There is an increased demand for higher speed and greater volume of communications. Emails, texts, instant messages and other quick forms of communication have replaced letters and phone calls. With these increases in speed and volume of communications comes an increase in mistakes. So, what can employees do to improve their written communications? The following is a general guideline to get employers and employees thinking about best practices for any form of written communication.

5 types of written communications to avoid

  1. Ambiguous statements
    • Example: “Maybe,” “The signed contract is due today.” – When? Close of business? End of day? Ohio time? U.K. time?

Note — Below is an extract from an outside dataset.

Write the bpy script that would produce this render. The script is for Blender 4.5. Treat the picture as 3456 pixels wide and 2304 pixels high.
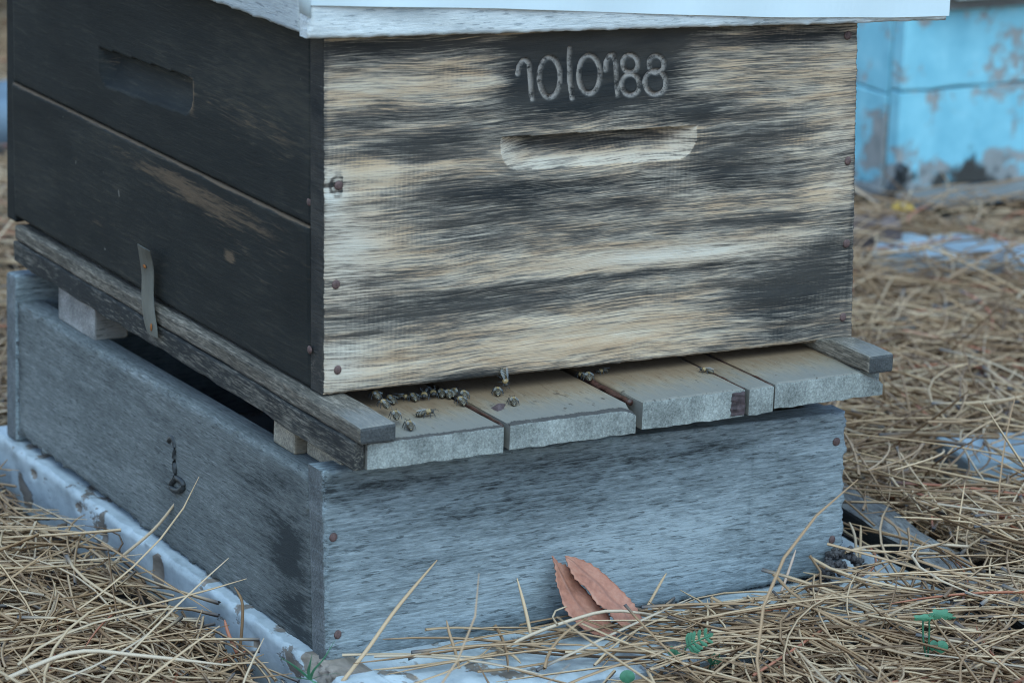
import bpy, bmesh, math, random
import numpy as np
from mathutils import Vector, Matrix
random.seed(7); rng = np.random.default_rng(11)
for o in list(bpy.data.objects): bpy.data.objects.remove(o)
SC = bpy.context.scene
COL = SC.collection

# ------------------------------------------------------------------ camera, sky, sun, exposure
CAM = np.array([-.98862, -1.94314, .64127])
YAW, PITCH, ROLL, FPX = math.radians(-30.19972), math.radians(-15.39112), math.radians(2.101826), 11852.04
def cam_axes():
    fwd = np.array([-math.sin(YAW)*math.cos(PITCH), math.cos(YAW)*math.cos(PITCH), math.sin(PITCH)])
    rt = np.array([math.cos(YAW), math.sin(YAW), 0.]); up = np.cross(rt, fwd)
    c, s = math.cos(ROLL), math.sin(ROLL)
    return np.array([c*rt + s*up, -s*rt + c*up, fwd])
AX = cam_axes()
cd = bpy.data.cameras.new('camera'); cam = bpy.data.objects.new('camera', cd); COL.objects.link(cam)
cam.matrix_world = Matrix(((AX[0][0], AX[1][0], -AX[2][0], CAM[0]), (AX[0][1], AX[1][1], -AX[2][1], CAM[1]),
                           (AX[0][2], AX[1][2], -AX[2][2], CAM[2]), (0, 0, 0, 1)))
cd.sensor_width = 36; cd.lens = FPX/3456*36; cd.clip_end = 300; cd.clip_start = .05
cd.dof.use_dof = True; cd.dof.focus_distance = 2.36; cd.dof.aperture_fstop = 10
SC.camera = cam

SUN_EL, SUN_AZ = 60, 195       # degrees; azimuth the light comes from, clockwise from +y
w = bpy.data.worlds.new('World'); SC.world = w; w.use_nodes = True
nt = w.node_tree; bg = nt.nodes['Background']
sky = nt.nodes.new('ShaderNodeTexSky'); sky.sky_type = 'NISHITA'; sky.sun_disc = False
sky.sun_elevation = math.radians(SUN_EL); sky.sun_rotation = math.radians(SUN_AZ)
sky.air_density = 1.3; sky.dust_density = .3; sky.ozone_density = 3.5
nt.links.new(sky.outputs[0], bg.inputs[0]); bg.inputs[1].default_value = .12
sl = bpy.data.lights.new('sun', 'SUN'); sl.energy = 1.1; sl.angle = math.radians(60); sl.color = (.66, .95, 1)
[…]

Retailer’s time zone?
    • May be misconstrued
  2. Overly forceful statements
    • Example: “Let’s destroy the competition!”

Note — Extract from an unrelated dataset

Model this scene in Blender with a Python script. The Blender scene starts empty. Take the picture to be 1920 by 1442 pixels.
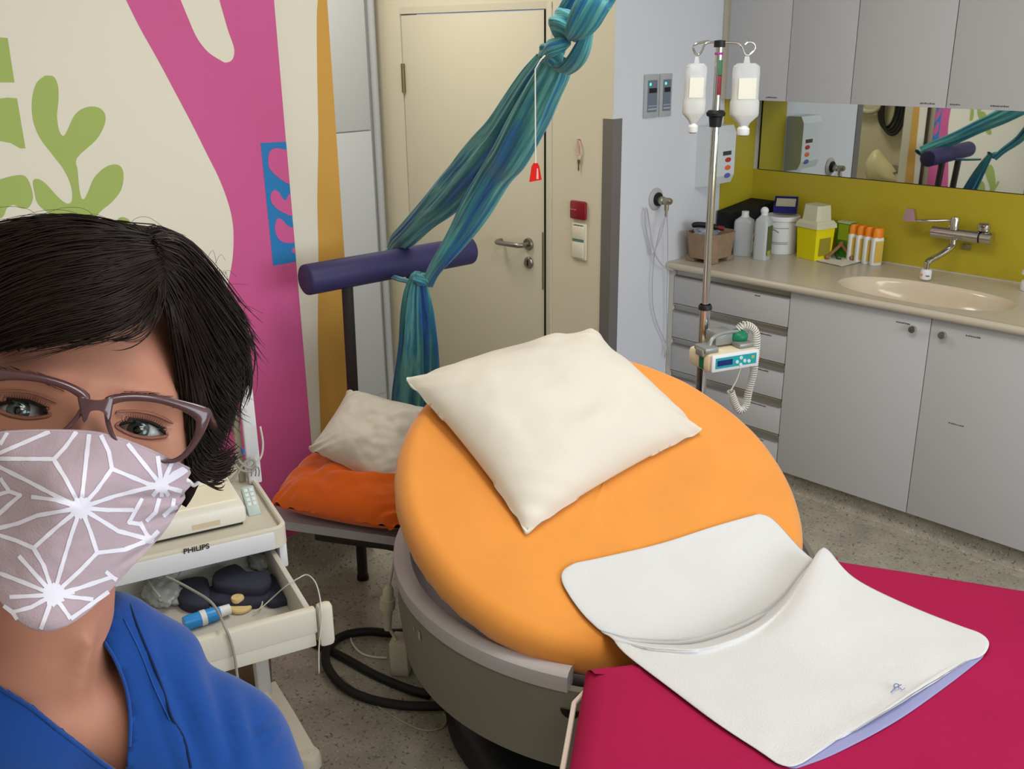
import bpy, bmesh, math, random
import numpy as np
from mathutils import Vector, Matrix, noise
random.seed(7)
PI = math.pi
scn = bpy.context.scene
COL = scn.collection

# ---------------------------------------------------------------- camera
CAM_H = 1.82
FPX = 1860.0
_p, _r, _y = math.radians(19.35), math.radians(.68), math.radians(136.22)
_f = np.array([math.cos(_p)*math.cos(_y), math.cos(_p)*math.sin(_y), -math.sin(_p)])
_rt = np.array([math.sin(_y), -math.cos(_y), 0.0])
_d = np.cross(_f, _rt)
_c, _s = math.cos(_r), math.sin(_r)
RC = np.array([[_c, _s, 0], [-_s, _c, 0], [0, 0, 1]]) @ np.array([_rt, _d, _f])   # rows: right, down, forward
cam_data = bpy.data.cameras.new('camera')
cam = bpy.data.objects.new('camera', cam_data)
COL.objects.link(cam)
cam_data.sensor_fit = 'HORIZONTAL'
cam_data.sensor_width = 36.0
cam_data.lens = 36.0*FPX/1920.0
cam_data.clip_start = 0.02
CAMM = Matrix([[RC[0][i], -RC[1][i], -RC[2][i], (0, 0, CAM_H)[i]] for i in range(3)] + [[0, 0, 0, 1]])
cam.matrix_world = CAMM
scn.camera = cam

# ---------------------------------------------------------------- world, lights, exposure
scn.view_settings.view_transform = 'Standard'
scn.view_settings.look = 'None'
scn.view_settings.exposure = 0.0
scn.view_settings.gamma = 1.0
scn.view_settings.use_curve_mapping = False
world = bpy.data.worlds.new('world'); scn.world = world
world.use_nodes = True
world.node_tree.nodes['Background'].inputs[0].default_value = (.75, .85, 1, 1)
world.node_tree.nodes['Background'].inputs[1].default_value = 0.6

def area(name, loc, rot, sx, sy, power, color):
    l = bpy.data.lights.new(name, 'AREA'); l.shape = 'RECTANGLE'
    l.size = sx; l.size_y = sy; l.energy = power; l.color = color
    o = bpy.data.objects.new(name, l); COL.objects.link(o)
    o.location = loc; o.rotation_euler = rot
    return o
# two ceiling luminaires and the daylight window in the wall on the camera's right-hand side
area('ceiling_lamp_light', (-1.15, 1.75, 2.66), (0, 0, 0), 1.2, .6, 21, (1, .95, .87))
area('ceiling_lamp_light', (0.7, 0.2, 2.66), (0, 0, 0), 1.2, .6, 20, (1, .95, .88))
area('ceiling_lamp_light', (-3.4, 2.2, 2.66), (0, 0, 0), .5, .5, 15, (1, .95, .86))
area('window_daylight', (2.38, 1.7, 1.65), (0, math.radians(90), 0), 1.5, 3.0, 78, (.84, .92, 1))

# ---------------------------------------------------------------- pixel helpers (photo frame 1920 x 1442)
def ray(x, y):
    d = RC.T @ np.array([(x-960)/FPX, (y-721)/FPX, 1.0])
    return d
ORG = np.array([0, 0, CAM_H])
def at(x, y, ax, val):
    d = ray(x, y); t = (val-ORG[ax])/d[ax]
    return Vector(ORG+t*d)
def atp(x, y, p0, n):
    d = ray(x, y); n = np.array(n); t = (np.array(p0)-ORG).dot(n)/d.dot(n)
    return Vector(ORG+t*d)
def atd(x, y, depth):
    return Vector(ORG+ray(x, y)*depth)
def proj(p):
    c = RC @ (np.array(p)-ORG)
    return 960+FPX*c[0]/c[2], 721+FPX*c[1]/c[2]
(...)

    • Pay attention to verbs especially when discussing competitors, e.g., avoid words such as “destroy,” “steal,” “eliminate,” “siphon,” etc.
    • Can be taken literally
  3. Editorials or opinions
    • Example: “I think…” or “I believe…”
    • Allows for distorted interpretation 
    • May appear as company’s statement of fact, not just writer’s belief
  4. False or misleading statements
    • Example: Writing “We’re the #1 seller!” when you are not; Writing “We can provide 2,000 kits by Friday,” when you can only provide 1,800 kits by Friday; Overselling product features on packaging.
    • Can be taken as truth
    • Can hurt the reputations of both individual and the company
    • Can impact company and individual’s relationship with party that was overpromised
  5. Breaching the attorney-client privilege
    • Example: Forwarding an email from counsel with confidential legal advice to someone outside of the company.
    • Risk of disclosing otherwise protectable communications/documents

Other tips for best practices in written communications include avoiding quick and/or informal responses. Spend the time to think through an email reply or text before sending – but remember, a brief, focused written message is often better than a long and complex one. Always be sure to confirm the correct recipients of a document before sending. Lastly, if you are unsure about a document, step away from it before sending. Print out a hard copy and proofread it. Take the necessary steps so that you do not find yourself in a similar predicament to that of the (now former) Google employee.